25 September 2015

Boehner Out, U.S. Political Balance Unchanged

Republican Speaker of the House John Boehner, who is also my father's Congressman, has announced that he will resign from his seat in Congress later this month.  According to Boehner, after meeting with the Pope yesterday, he prayed and concluded that it was the right thing to do.  Go Pope!

In a parliamentary system, in which John Boehner as legislative leader of the majority party in the house of the legislature responsible to the people, John Boehner would have been the Prime Minister and that political impact of his decision would have been immense.

But, in our system, in a year when the Republicans have a safe majority in both houses of Congress, and the President is a Democrat, the impact of this decision is marginal.

While the leadership is more powerful in the House than in the Senate, a strong House Rules Committee limits the discretion of the Speaker of the House in controlling proceedings on the floor, the partisan majority still ultimately decides how the House will act by majority vote, and the House is big enough (435 voting members) that one Congressman's vote rarely matters which one party or another has a safe majority in the House.  Also, the several hierarchical leadership positions in the House put in place obvious front runners in the race to succeed Boehner as speaker.

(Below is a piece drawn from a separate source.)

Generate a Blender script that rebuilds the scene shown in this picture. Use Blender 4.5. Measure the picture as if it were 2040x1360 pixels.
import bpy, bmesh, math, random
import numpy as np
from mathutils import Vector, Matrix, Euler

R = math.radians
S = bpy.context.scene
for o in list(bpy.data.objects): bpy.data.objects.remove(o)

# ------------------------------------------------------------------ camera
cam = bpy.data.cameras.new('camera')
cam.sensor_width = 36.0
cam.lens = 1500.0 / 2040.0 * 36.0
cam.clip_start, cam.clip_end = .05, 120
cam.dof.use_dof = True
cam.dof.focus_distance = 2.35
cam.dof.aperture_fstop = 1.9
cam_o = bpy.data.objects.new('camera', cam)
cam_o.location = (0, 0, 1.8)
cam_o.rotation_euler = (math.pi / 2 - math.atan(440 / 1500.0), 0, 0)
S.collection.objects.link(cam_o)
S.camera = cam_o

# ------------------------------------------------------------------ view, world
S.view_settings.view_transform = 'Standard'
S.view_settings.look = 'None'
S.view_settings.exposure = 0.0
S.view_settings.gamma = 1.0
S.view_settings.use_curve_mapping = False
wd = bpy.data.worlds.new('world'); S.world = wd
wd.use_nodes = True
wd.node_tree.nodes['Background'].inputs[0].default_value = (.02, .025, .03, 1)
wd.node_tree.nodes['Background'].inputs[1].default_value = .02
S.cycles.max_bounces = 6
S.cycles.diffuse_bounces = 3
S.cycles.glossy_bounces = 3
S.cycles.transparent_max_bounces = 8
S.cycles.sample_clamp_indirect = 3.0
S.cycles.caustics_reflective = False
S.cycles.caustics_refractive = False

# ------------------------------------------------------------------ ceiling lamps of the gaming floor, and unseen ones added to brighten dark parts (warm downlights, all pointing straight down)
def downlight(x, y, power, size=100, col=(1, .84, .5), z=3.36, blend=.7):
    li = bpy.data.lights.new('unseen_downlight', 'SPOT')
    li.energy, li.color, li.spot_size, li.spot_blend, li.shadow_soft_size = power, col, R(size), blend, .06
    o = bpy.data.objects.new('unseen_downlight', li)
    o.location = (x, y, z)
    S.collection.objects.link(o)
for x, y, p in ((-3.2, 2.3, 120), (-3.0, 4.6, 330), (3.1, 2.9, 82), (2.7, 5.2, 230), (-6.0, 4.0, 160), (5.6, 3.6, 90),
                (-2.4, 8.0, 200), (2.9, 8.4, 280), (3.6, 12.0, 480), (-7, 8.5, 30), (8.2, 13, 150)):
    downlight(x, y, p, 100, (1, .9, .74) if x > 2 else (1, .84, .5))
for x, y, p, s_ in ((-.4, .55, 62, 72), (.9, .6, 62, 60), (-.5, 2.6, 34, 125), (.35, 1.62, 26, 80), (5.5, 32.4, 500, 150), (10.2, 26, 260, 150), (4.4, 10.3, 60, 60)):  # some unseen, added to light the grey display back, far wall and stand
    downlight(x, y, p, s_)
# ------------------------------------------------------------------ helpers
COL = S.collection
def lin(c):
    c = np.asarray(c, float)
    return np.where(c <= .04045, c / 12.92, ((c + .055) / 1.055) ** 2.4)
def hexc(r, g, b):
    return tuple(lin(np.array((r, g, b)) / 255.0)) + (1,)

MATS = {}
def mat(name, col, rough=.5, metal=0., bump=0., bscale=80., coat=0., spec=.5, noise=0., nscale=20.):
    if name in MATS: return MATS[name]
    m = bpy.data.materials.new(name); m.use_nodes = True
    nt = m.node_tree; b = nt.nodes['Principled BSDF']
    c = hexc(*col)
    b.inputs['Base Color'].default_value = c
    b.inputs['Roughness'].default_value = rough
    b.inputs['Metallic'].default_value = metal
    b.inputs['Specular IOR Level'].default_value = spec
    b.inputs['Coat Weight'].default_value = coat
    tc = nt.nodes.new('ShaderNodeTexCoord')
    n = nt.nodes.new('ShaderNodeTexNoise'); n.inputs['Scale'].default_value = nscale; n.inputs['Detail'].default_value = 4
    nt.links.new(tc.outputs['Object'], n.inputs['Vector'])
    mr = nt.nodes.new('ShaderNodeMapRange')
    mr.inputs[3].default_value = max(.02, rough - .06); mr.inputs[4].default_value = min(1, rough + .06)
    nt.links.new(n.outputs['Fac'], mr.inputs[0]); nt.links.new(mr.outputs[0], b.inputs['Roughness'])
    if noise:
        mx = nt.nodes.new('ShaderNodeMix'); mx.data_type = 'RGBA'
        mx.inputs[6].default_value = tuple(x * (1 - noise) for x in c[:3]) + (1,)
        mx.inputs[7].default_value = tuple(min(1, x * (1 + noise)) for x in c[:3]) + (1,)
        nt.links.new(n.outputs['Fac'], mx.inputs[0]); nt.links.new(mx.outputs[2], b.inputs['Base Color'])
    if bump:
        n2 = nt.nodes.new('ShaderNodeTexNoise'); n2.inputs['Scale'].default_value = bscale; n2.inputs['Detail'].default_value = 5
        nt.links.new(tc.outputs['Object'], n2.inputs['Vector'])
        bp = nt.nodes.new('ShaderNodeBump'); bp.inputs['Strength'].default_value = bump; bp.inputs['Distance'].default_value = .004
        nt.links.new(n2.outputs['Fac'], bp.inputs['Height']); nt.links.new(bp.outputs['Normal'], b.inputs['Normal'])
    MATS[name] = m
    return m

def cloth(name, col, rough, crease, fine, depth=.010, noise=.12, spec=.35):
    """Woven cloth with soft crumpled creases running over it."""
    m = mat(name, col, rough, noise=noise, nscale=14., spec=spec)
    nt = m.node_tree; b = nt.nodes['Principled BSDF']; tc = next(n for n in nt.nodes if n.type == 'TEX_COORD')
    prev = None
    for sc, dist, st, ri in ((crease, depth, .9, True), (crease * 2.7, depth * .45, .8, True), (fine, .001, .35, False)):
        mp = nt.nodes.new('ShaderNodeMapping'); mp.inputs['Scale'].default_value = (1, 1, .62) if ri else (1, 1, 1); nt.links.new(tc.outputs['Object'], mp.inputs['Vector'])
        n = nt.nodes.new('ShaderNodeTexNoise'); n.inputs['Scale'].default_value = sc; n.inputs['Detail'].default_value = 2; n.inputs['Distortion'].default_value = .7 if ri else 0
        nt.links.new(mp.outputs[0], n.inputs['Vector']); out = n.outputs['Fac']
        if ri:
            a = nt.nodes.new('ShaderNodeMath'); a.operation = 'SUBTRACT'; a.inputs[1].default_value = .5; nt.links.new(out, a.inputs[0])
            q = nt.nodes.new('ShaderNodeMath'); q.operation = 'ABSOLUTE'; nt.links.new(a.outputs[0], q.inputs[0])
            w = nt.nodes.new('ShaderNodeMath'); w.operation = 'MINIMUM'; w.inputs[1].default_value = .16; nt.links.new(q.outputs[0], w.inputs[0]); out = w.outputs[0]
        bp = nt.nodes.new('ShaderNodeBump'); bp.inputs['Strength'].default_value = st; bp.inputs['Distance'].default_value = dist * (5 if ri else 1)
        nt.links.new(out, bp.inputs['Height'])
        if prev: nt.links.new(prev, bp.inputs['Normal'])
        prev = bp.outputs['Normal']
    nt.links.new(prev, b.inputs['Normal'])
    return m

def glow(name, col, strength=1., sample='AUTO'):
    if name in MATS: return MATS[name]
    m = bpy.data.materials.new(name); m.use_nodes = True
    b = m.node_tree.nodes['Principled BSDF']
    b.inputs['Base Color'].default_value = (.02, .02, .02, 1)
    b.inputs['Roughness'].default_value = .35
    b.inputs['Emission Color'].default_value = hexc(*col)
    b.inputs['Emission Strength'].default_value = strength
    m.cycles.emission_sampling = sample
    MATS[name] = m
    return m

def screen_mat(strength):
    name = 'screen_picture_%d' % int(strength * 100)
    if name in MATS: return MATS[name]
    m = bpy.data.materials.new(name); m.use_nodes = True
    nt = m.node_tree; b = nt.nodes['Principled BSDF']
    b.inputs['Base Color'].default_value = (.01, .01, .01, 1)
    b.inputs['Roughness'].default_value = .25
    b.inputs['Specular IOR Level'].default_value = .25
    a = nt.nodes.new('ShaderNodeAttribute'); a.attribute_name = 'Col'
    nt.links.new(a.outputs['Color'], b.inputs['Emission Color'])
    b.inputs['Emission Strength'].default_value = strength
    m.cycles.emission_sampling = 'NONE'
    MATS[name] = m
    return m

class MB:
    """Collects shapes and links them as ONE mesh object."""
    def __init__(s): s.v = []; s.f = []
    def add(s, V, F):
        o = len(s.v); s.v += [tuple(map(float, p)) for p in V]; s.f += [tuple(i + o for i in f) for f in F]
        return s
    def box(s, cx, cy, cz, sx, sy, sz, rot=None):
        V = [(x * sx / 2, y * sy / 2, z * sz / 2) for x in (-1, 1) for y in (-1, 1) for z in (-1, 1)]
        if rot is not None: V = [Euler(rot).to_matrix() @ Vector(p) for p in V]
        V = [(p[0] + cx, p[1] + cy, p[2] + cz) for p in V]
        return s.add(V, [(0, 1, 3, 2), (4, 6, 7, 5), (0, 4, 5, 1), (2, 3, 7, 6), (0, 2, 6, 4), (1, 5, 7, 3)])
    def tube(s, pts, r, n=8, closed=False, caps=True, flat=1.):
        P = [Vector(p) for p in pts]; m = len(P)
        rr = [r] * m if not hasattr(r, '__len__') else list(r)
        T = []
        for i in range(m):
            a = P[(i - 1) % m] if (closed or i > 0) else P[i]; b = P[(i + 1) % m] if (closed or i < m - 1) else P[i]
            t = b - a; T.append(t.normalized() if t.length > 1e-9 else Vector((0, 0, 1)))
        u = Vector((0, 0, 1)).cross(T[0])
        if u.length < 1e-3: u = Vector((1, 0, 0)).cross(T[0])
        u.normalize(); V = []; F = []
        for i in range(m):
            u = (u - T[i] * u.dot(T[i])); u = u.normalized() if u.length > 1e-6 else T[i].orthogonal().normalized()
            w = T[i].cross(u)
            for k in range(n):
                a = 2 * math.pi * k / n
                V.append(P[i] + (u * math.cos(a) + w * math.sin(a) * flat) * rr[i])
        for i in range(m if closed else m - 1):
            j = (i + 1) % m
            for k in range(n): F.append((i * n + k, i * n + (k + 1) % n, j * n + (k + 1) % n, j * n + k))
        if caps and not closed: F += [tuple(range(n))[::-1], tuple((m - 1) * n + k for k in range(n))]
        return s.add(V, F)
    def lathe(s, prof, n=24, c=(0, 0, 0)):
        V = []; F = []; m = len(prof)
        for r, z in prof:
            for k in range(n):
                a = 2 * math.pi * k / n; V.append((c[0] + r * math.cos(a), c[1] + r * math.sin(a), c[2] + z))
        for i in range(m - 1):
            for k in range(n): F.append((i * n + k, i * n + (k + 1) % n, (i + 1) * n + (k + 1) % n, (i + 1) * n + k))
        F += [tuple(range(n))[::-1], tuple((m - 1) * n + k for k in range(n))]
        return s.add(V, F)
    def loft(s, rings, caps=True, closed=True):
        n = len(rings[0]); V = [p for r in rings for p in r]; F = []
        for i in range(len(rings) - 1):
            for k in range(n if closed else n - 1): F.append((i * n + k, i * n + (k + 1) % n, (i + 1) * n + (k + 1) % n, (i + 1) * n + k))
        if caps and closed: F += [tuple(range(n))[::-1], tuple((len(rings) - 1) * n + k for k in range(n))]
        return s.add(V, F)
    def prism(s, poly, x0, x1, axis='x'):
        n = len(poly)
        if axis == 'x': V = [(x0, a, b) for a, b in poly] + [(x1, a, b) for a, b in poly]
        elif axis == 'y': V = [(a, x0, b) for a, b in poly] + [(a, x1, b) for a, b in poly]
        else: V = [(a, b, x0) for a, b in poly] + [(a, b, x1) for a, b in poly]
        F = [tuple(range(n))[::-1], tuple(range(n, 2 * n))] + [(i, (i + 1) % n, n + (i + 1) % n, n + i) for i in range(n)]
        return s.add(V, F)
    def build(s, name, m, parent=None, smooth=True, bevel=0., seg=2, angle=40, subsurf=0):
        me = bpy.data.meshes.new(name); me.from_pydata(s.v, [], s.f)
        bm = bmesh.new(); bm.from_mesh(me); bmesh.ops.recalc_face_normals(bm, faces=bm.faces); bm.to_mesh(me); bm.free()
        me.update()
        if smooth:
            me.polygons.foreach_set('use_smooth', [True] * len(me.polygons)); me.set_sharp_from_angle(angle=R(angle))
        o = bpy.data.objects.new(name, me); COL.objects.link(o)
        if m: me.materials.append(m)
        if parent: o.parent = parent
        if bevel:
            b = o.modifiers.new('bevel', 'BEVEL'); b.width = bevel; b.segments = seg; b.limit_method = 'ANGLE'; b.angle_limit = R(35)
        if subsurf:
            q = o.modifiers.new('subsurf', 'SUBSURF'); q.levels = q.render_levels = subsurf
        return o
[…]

The bottom line is the very little is likely to change in Congress as a result of Boehner's resignation except perhaps a reduction in the flow of federal pork to greater Butler County, Ohio as he is replaced by a more junior Congressman in a special election (realistically, given the politics of the general vicinity of my home town, some Republican who currently holds some lesser state or local partisan political office in the area).  The special election to fill the seat, however, will provide an important bellwether for the upcoming 2016 Presidential election.

While scandal has followed John Boehner in his career, marked by two widely rumored extra-marital affairs and a history of alcoholism that he has only partially controlled, conventional wisdom is that scandal was not the proximate cause of Boehner's resignation.  Instead, it has been portrayed as a product of frustration over the split between "governing conservatives" in the Republican coalition in Congress, and "no government conservatives" who simply want to destroy the federal government and its programs by any means necessary including government shutdowns (one of which is imminent).

This resignation is a rare departure for the GOP whose previous five or so Speakers have left office tainted by sex scandals.

Usually, in Congress, scandals are the tool of the one's opponents, since it is one of the few means by which the powerful impact of incumbency on one's re-election prospects can be broken.  Many seats in Congress which are safe when held by incumbents are vulnerable to a partisan flip or partisan faction flip in an open seat election.

In contrast, in Colorado, the opposite is true.  If a politician resigns due to a personal scandal, members of his own party can replace him in a vacancy election, putting a less vulnerable candidate before the voters, while if that politician does not resign, the scandal may cost his party the seat.  So, in Colorado, your friends are more likely to urge you to resign from public office in the face of a personal scandal (usually as quietly as possible) than your enemies.  The result is a dramatically reduced incentive to investigate personal scandals in the lives of politicians and a more civil environment that can promote greater bipartisan cooperation.